L'économiste Kai Carstensen à propos du jugement de Moody's sur l'Allemagne
Moody’s a abaissé de «stable» à «négative» la perspective pour l’Allemagne, mais aussi les Pays-Bas et le Luxembourg, trois pays notés «triple A». Concrètement, ce placement sous perspective négative signifie que l’agence n’exclut pas un abaissement de la note souveraine.
Elle justifie sa décision par «la probabilité de plus en plus forte d'une sortie de la Grèce de l'euro» et par l' «impact» d'un tel événement sur des Etats-membres de la zone euro, notamment les plus solides. «Même si un tel événement est évité, il existe une probabilité de plus en plus forte qu'une aide à d'autres Etats de la zone euro, notamment l'Espagne et l'Italie, soit requise», ajoute Moody 's. A ses yeux, le «fardeau» devrait peser plus « lourdement » sur les Etats considérés comme les plus solvables de la zone euro. En clair, Allemagne, Pays-Bas et Luxembourg risquent de supporter l’essentiel d’une éventuelle aide à l’Italie et l’Espagne.
Le ministère allemand des Finances a aussitôt réagi à cette annonce en assurant que l'Allemagne, première économie en Europe, continuerait d'être l' «ancre de stabilité dans la zone euro».

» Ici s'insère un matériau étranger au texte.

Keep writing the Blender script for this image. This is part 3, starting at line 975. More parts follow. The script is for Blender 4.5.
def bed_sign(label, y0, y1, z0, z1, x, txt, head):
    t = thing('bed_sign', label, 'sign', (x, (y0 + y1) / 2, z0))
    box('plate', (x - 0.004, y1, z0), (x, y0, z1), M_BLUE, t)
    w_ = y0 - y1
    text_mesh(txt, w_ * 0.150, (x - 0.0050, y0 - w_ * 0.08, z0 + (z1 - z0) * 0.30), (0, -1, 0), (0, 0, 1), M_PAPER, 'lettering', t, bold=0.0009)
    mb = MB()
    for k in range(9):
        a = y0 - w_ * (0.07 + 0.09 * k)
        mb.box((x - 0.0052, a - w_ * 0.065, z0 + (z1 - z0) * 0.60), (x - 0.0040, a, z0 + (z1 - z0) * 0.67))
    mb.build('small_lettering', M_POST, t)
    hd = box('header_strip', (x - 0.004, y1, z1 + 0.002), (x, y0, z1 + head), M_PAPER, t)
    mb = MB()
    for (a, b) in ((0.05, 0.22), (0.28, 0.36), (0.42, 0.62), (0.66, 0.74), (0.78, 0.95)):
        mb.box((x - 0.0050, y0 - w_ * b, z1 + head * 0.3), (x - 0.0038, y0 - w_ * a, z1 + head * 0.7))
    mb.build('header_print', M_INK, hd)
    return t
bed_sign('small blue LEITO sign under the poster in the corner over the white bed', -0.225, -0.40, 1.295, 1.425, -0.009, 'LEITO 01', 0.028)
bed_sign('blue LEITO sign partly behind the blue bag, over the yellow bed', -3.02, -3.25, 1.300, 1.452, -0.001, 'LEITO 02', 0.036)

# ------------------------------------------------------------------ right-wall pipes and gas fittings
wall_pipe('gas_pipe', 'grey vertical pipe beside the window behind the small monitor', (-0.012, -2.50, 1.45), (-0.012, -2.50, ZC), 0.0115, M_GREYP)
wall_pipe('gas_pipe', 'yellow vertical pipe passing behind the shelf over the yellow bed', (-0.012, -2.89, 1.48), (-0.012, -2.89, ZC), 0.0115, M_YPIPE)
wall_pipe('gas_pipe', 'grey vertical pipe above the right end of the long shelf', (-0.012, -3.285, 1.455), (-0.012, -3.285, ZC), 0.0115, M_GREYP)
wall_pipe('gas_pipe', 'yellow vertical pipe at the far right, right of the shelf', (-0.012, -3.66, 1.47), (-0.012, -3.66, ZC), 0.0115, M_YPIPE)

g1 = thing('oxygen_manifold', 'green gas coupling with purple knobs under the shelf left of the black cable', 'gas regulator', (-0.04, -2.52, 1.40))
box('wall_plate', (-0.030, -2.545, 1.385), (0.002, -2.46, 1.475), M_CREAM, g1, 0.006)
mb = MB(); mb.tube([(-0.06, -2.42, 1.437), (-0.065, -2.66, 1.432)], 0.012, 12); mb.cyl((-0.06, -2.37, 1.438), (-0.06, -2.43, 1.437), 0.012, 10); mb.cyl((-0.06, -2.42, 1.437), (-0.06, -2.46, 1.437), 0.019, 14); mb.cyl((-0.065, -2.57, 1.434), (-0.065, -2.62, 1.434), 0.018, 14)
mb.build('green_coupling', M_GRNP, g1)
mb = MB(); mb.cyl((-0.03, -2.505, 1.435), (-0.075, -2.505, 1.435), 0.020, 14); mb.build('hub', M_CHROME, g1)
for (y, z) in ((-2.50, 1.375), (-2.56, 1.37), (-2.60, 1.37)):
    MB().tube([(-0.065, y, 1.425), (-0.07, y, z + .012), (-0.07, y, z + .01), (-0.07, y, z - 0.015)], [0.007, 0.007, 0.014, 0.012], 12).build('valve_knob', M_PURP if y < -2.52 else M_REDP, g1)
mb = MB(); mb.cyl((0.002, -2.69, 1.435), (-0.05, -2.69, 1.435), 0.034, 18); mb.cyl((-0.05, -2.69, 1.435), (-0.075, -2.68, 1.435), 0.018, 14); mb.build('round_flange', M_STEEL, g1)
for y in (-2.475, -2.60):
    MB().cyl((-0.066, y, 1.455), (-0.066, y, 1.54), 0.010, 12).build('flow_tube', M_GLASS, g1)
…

D’où l’interêt d’un point de vue indépendant… En l’occurrence celui du Dr Kai Carstensen, économiste au prestigieux IFO (Institut für Wirtschafsforschung) basé à Munich, responsable d’un très influent indicateur du moral des chefs d’entreprise. A ses yeux, l’Allemagne, malgré sa puissance économique, n’est pas en mesure de prendre en charge la dette d’autres Etats européens.

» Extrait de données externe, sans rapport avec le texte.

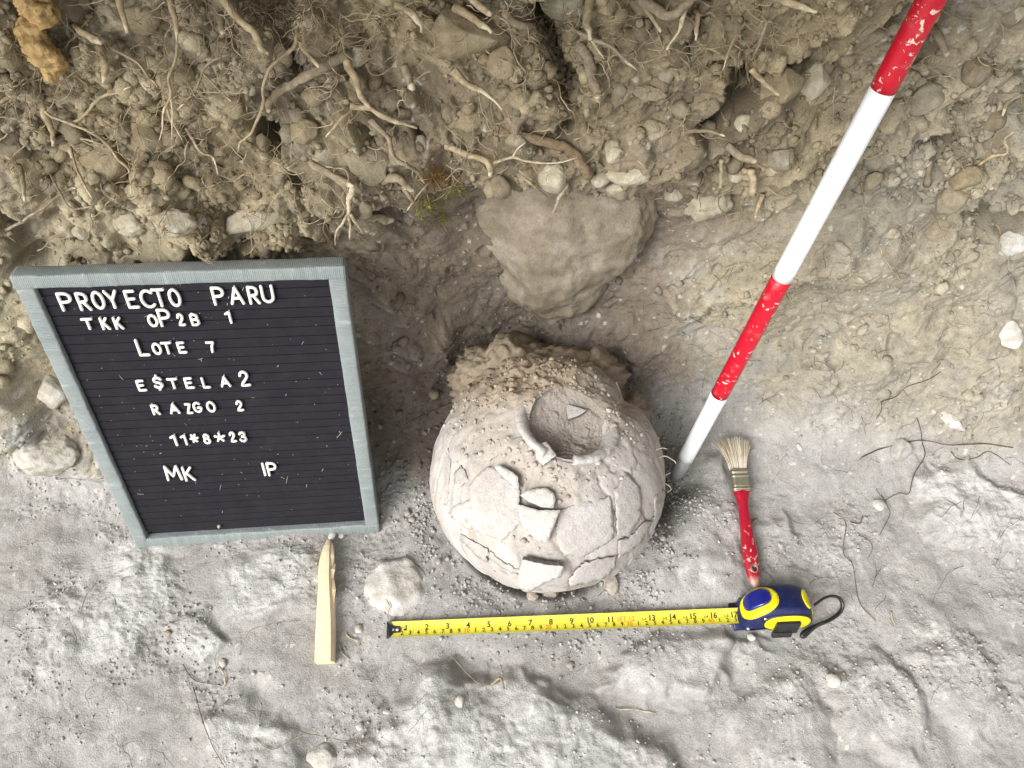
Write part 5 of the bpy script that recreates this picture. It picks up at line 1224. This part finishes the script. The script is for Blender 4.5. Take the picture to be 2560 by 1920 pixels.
v_, f_ = box_loft([s * np.array((1, sc_f, 1)) for s in S_]); obj('shaft', new_mesh('shaft', v_, f_, False), PINE, stake)
def splint(pts, w, label):
    v_, f_ = tube(np.array(pts, float), w, 5, flat=.5); obj('splinter', new_mesh('splinter', v_ * np.array((1, sc_f, 1)), f_, False), PINE, stake, label=label)
splint([(.0085, .030, .010), (.0092, .070, .014), (.0098, .092, .016), (.0080, .112, .013)], [.0006, .0014, .0030, .0006], 'split sliver on the right side of the stake')
splint([(.0056, .108, .014), (.0078, .120, .015), (.0100, .128, .012)], [.0036, .0034, .0008], 'raised torn chip near the tip of the stake')
splint([(.0052, .126, .013), (.0066, .140, .014), (.0050, .158, .010)], [.0028, .0026, .0008], 'long whittled sliver near the tip of the stake')

# ------------------------------------------------------------------ paint brush
A_, x_, y_, z_, L_ = ground_frame((1880, 1476), (1826, 1104))
A_ = A_ + np.array((0, 0, .009)); brush = empty('paint_brush', frame(A_, x_, y_, z_), 'red handled flat paint brush lying beside the pole tip', 'paint brush')
t = NT('red_lacquer'); k = t.ramp(t.math('ADD', t.noise(170, 4, .7), t.math('MULTIPLY', t.noise(25, 2), .4)), .80, .86); yv = t.n('SeparateXYZ'); t.put(yv.inputs[0], t.coord())
c = t.mix(t.noise(60, 3), (0.27, 0.004, 0.016, 1), (0.33, 0.007, 0.024, 1)); c = t.mix(k, c, (0.55, 0.36, 0.28, 1)); c = t.mix(t.ramp(t.math('ADD', yv.outputs[1], t.math('MULTIPLY', t.noise(150, 3), .010)), .020, .008), c, (0.52, 0.33, 0.25, 1))
LACQ = t.done(c, .32, t.bump(t.math('SUBTRACT', 1., k), .3, .0005), .5)
kf = L_ / .21
hand = [(0.000, .0012, .0020), (.004, .0040, .0040), (.012, .0068, .0056), (.022, .0085, .0062), (.034, .0094, .0066), (.050, .0092, .0070), (.070, .0078, .0070), (.092, .0066, .0070), (.108, .0062, .0072), (.117, .0070, .0074), (.125, .0094, .0076), (.1315, .0112, .0072)]
secs = []
yy_ = np.linspace(0, .1315, 60)
for y in yy_:
    w_ = np.interp(y, [h[0] for h in hand], [h[1] for h in hand]); d_ = np.interp(y, [h[0] for h in hand], [h[2] for h in hand]); bow = -.0012 * math.sin(y / .1315 * math.pi)
    secs.append(np.array([(w_ * math.copysign(abs(math.cos(a)) ** .8, math.cos(a)) + bow, y * kf, .0068 + d_ * math.copysign(abs(math.sin(a)) ** .75, math.sin(a))) for a in np.linspace(0, 2 * math.pi, 29)[:-1]]))
hm = new_mesh('handle', *box_loft(secs)); ho = obj('handle', hm, LACQ, brush)
# the hanging hole
cv, cf = tube(np.array([(0, .0235 * kf, -.02), (0, .0235 * kf, .03)]), .0034, 24); cutter = obj('hole_cutter', new_mesh('hole_cutter', cv, cf), LACQ, brush)
bpy.context.view_layer.update()
md_ = ho.modifiers.new('hole', 'BOOLEAN'); md_.object = cutter; md_.operation = 'DIFFERENCE'; md_.solver = 'EXACT'
dg = bpy.context.evaluated_depsgraph_get(); nm_ = bpy.data.meshes.new_from_object(ho.evaluated_get(dg)); ho.modifiers.clear(); ho.data = nm_; bpy.data.objects.remove(cutter)
nm_.polygons.foreach_set('use_smooth', np.ones(len(nm_.polygons), bool))
try: nm_.set_sharp_from_angle(angle=math.radians(40))
except Exception: pass
t = NT('old_brass'); BRASS = t.done(t.mix(t.noise(120, 4), (0.20, 0.17, 0.11, 1), (0.36, 0.32, 0.23, 1)), .5, None, .4, .6)
P = np.array([(.0040 * math.cos(a), .0235 * kf + .0046 * math.sin(a), .0134) for a in np.linspace(0, 2 * math.pi, 33)]); v_, f_ = tube(P, .0009, 8, caps=False); obj('eyelet', new_mesh('eyelet', v_, f_), BRASS, ho)
t = NT('tarnished_tin'); n_ = t.noise(140, 5, .7); TIN = t.done(t.mix(n_, (0.19, 0.175, 0.12, 1), (0.42, 0.395, 0.30, 1)), t.mix(n_, (.35,) * 3 + (1,), (.6,) * 3 + (1,)), t.bump(t.noise(60, 4, .7), .35, .0012), .5, .75)
secs = []
for y in np.linspace(.1290, .1610, 44):
    bd = sum(math.exp(-((y - c_) / .0011) ** 2) for c_ in (.1325, .1505, .1565)) * .0008 - sum(math.exp(-((y - c_) / .0009) ** 2) for c_ in (.1350, .1535)) * .0005
    secs.append(np.array([(a, y * kf, .0070 + b) for a, b in rrect(.0226 + 2 * bd - (y - .129) * .02, .0140 + 2 * bd, .0035, 4)]))
obj('ferrule', new_mesh('ferrule', *box_loft(secs)), TIN, brush)
rr = np.random.default_rng(31)
for dark in (0, 1):
    bag = Bag()
    for k in range(650 if not dark else 420):
        u, w = rr.uniform(-1, 1), rr.uniform(-1, 1); x0_, z0_ = u * .0098, .0070 + w * .0052
        L = rr.uniform(.040, .050) - .006 * abs(u) ** 3; spx = u * .0100 + rr.normal() * .0016 - .0005; spz = w * .0020 + rr.normal() * .0012
        if k % 70 == 0: spx *= 2.4
        P = np.array([(x0_ + spx * s ** 1.5, (.1600 + L * s) * kf, z0_ + spz * s - .002 * s * s) for s in (0, .3, .6, .85, 1)])
        if dark: P = np.array([(x0_ + spx * s ** 1.5, (.1600 + L * s) * kf, z0_ + .0004 + spz * s - .002 * s * s) for s in np.linspace(.0 if k % 3 == 0 else .45, 1, 5)])
        bag.add(*tube(P, np.array([.00030, .00030, .00027, .00020, .00010]), 4, caps=False))
    t = NT('bristle_dark' if dark else 'bristle_pale'); BR_ = t.done((0.36, 0.28, 0.17, 1) if dark else (0.68, 0.62, 0.52, 1), .6, None, .3)
    obj('bristles', bag.mesh('bristles'), BR_, brush, label='tan tinted bristle tips' if dark else 'cream bristles', kind='stuff')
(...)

Comment interprétez-vous le fait que Moody ait placé l’Allemagne sous perspective négative ?
C’est seulement un signal d’avertissement. Un avertissement que dans l’état actuel des choses, l’Allemagne n’échappera pas à la crise dans la zone euro avec la politique actuelle de prise en charge de la dette d’autres Etats. Les investisseurs sont sceptiques. Ils ne croient pas que des pays comme l’Allemagne et la France, qui sont les deux principales puissances économiques de l’UE, soient capables de supporter une telle prise en charge.

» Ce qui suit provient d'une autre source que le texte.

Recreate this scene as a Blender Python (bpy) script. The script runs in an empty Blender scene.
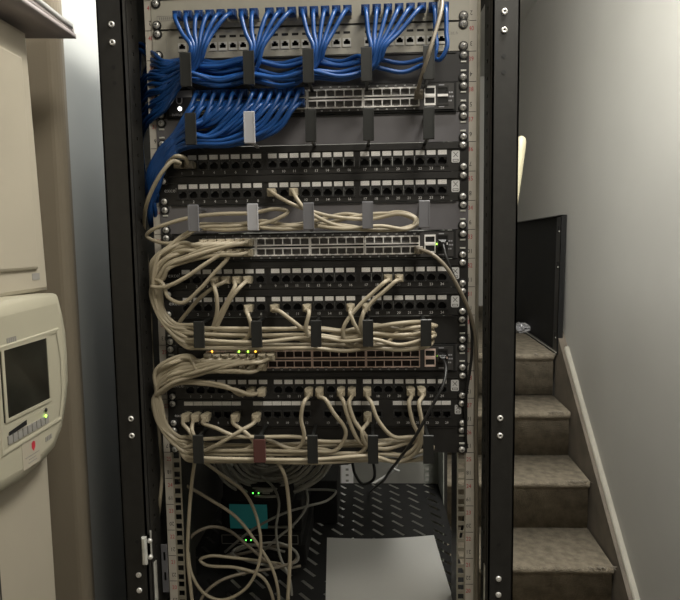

L’Allemagne ne constitue pas une exception. C’est peut-être le plus sûr des pays de l’UE. Mais la sécurité qu’elle offre n’est pas absolue.
Les investisseurs ont tendance à penser qu’ils ne récupèreront pas leur argent. Le volume de la garantie accordée, notamment par l’Allemagne, est trop énorme. S’il faut un plan d’aide pour l’Italie, les conséquences pourraient être terribles.
Alerte sur le AAA allemand: les marchés restent prudents
euronews, 24-7-2012
Moody’s met en avant la « vulnérabilité du système bancaire allemand », liée notamment au fait que les établissements financiers d’Outre-Rhin sont très exposés en Italie et en Espagne. Qu’en pensez-vous ?
Encore une fois, l’Allemagne ne fait pas exception en Europe. En matière bancaire non plus A l’exception de la Deutsche Bank, qui est entièrement privée, la plupart des grandes banques sont liées à l’Etat fédéral et aux Länder. Si elles ont des difficultés, c’est donc l’Etat qui devra mettre la main à la poche, ce qui aura pour effet d’augmenter son endettement.
Qu’en est-il, aujourd’hui, de la situation économique de votre pays ?
La situation des affaires n’est pas mauvaise. L’économie allemande n’est pas guettée par la récession, comme ailleurs en Europe. Mais justement, cette situation et l’incertitude qui entourent la crise du Vieux continent, rendent les investisseurs hésitants. Ils craignent un retour au D-mark et une réévaluation de 30 à 40 % que cette devise pourrait alors subir.
Avant la mise en place de l’euro en 2002, les surplus de la balance commerciale de l’Allemagne pesaient sur sa monnaie. L’euro a permis de desserrer cet étau et de rendre son économie compétitive par rapport aux Etats-Unis et à l’Asie. Un retour en arrière risquerait donc d’entraîner un surenchérissement du mark.